Tuesday, May 17, 2005

Dropping Out of Life

Austin, TX

I'm taking six and a half pills twice a day now. I'm excused from work for 8 weeks and I haven't felt this rotten since I dropped out of college. I guess I'll refer to this as the time that I dropped out of my life.

I'm at my sister's staying with her while my brother-in-law is on his first business trip since my nephew's birth. It's supposed to be a help to her, but I think if we're all a little honest, I'm marginally more helpful than a housetrained retriever.

I know she's terrified of where I am and my nephew and I are holding each other at arm's reach, but I honestly don't whose arm.

I'm so exhausted all the time, like just existing is exhausting. And I'm not even existing as myself. I'm a shadow of myself just going through the motions and haunting this existence that belongs to me or some version of me that I can't even remember.
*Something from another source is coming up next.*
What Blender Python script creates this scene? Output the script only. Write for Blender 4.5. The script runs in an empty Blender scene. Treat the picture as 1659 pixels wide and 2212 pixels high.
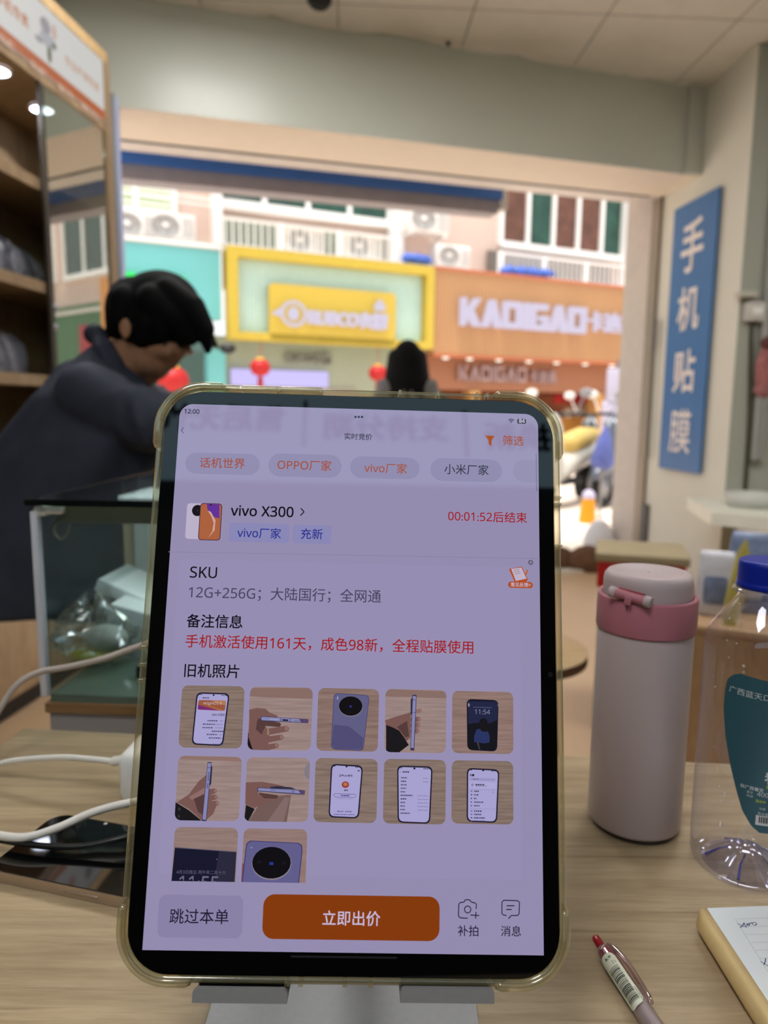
import bpy, bmesh, math, random
from mathutils import Vector, Matrix
random.seed(7)
sc = bpy.context.scene
col = sc.collection
R_ = math.radians

# ------------------------------------------------------------------ camera
CAM_Z = 1.041
F_PX, CX, CY = 1550.0, 829.5, 1106.0
_d = Vector((-113 / F_PX, 10934 / F_PX, 1.0)).normalized()      # straight down, seen from the camera
_y = (Vector((0, 0, 1)) - _d * _d.z).normalized()
_x = _y.cross(-_d)
if _x.x < 0: _x = -_x
RW = Matrix((_x, _y, -_d))                                       # camera (x right, y down, z ahead) -> world
CAM = Vector((0, 0, CAM_Z))
cd = bpy.data.cameras.new('camera')
cam = bpy.data.objects.new('camera', cd); col.objects.link(cam)
cam.matrix_world = Matrix.Translation(CAM) @ (RW @ Matrix(((1, 0, 0), (0, -1, 0), (0, 0, -1)))).to_4x4()
cd.sensor_fit = 'VERTICAL'; cd.sensor_height = 36.0; cd.sensor_width = 27.0
cd.lens = F_PX / 2212 * 36.0
cd.clip_start = 0.02; cd.clip_end = 200
cd.dof.use_dof = True; cd.dof.focus_distance = 0.345
cd.dof.aperture_fstop = cd.lens / 3.1
sc.camera = cam

def ray(x, y): return RW @ Vector(((x - CX) / F_PX, (y - CY) / F_PX, 1.0))
def P(x, y, Y):                      # the point seen at a pixel, at distance Y ahead
    d = ray(x, y); return CAM + d * (Y / d.y)
def PZ(x, y, z):                     # ... at height z
    d = ray(x, y); return CAM + d * ((z - CAM.z) / d.z)
def PP(x, y, o, n):                  # ... on a plane
    d = ray(x, y); return CAM + d * ((o - CAM).dot(n) / d.dot(n))

# ------------------------------------------------------------------ world, exposure
SKY = 1.3
w = bpy.data.worlds.new('world'); sc.world = w; w.use_nodes = True
nt = w.node_tree; bg = nt.nodes['Background']
tc = nt.nodes.new('ShaderNodeTexCoord'); sx = nt.nodes.new('ShaderNodeSeparateXYZ')
rp = nt.nodes.new('ShaderNodeValToRGB')
rp.color_ramp.elements[0].position = 0.0; rp.color_ramp.elements[0].color = (0.95, 0.95, 0.97, 1)
rp.color_ramp.elements[1].position = 1.0; rp.color_ramp.elements[1].color = (0.80, 0.90, 1.0, 1)
nt.links.new(tc.outputs['Generated'], sx.inputs[0]); nt.links.new(sx.outputs['Z'], rp.inputs[0])
nt.links.new(rp.outputs[0], bg.inputs['Color']); bg.inputs['Strength'].default_value = SKY
sun_d = bpy.data.lights.new('sun', 'SUN'); sun_d.energy = 5.5; sun_d.angle = R_(30); sun_d.color = (1, 0.96, 0.9)
sun = bpy.data.objects.new('sun', sun_d); col.objects.link(sun); sun.location = (0, 6, 12)
sun.rotation_euler = Vector((0.10, 0.18, -0.97)).to_track_quat('-Z', 'Y').to_euler()
LAMP = 21.0                                                      # strength of the ceiling lamps, most of them added fill
vs = sc.view_settings
vs.view_transform = 'Standard'; vs.look = 'None'; vs.exposure = 0.0; vs.gamma = 1.0; vs.use_curve_mapping = False
sc.cycles.use_denoising = True
sc.cycles.max_bounces = 10; sc.cycles.transparent_max_bounces = 24; sc.cycles.transmission_bounces = 10
sc.cycles.caustics_reflective = False; sc.cycles.caustics_refractive = False
sc.cycles.sample_clamp_indirect = 4.0

# ------------------------------------------------------------------ helpers
def lin(r, g, b):
    f = lambda c: (c / 255 / 12.92) if c / 255 <= 0.04045 else ((c / 255 + 0.055) / 1.055) ** 2.4
    return (f(r), f(g), f(b), 1.0)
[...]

We, my sister and I -- and I think our mother as well -- live for these moments when I feel like myself. I've only had one of these moments in the last few weeks. A rather ridiculous moment, actually -- I was standing in the grocery store picking out Roma tomatoes and using all five fingers of one hand to test the tenderness of the tomato and it occured to me -- this is something I do.

How is it that a stupid tomato -- one that I never intend to eat even -- has more power to remind me of who I am than my sister or my nephew? Where is the fairness in that???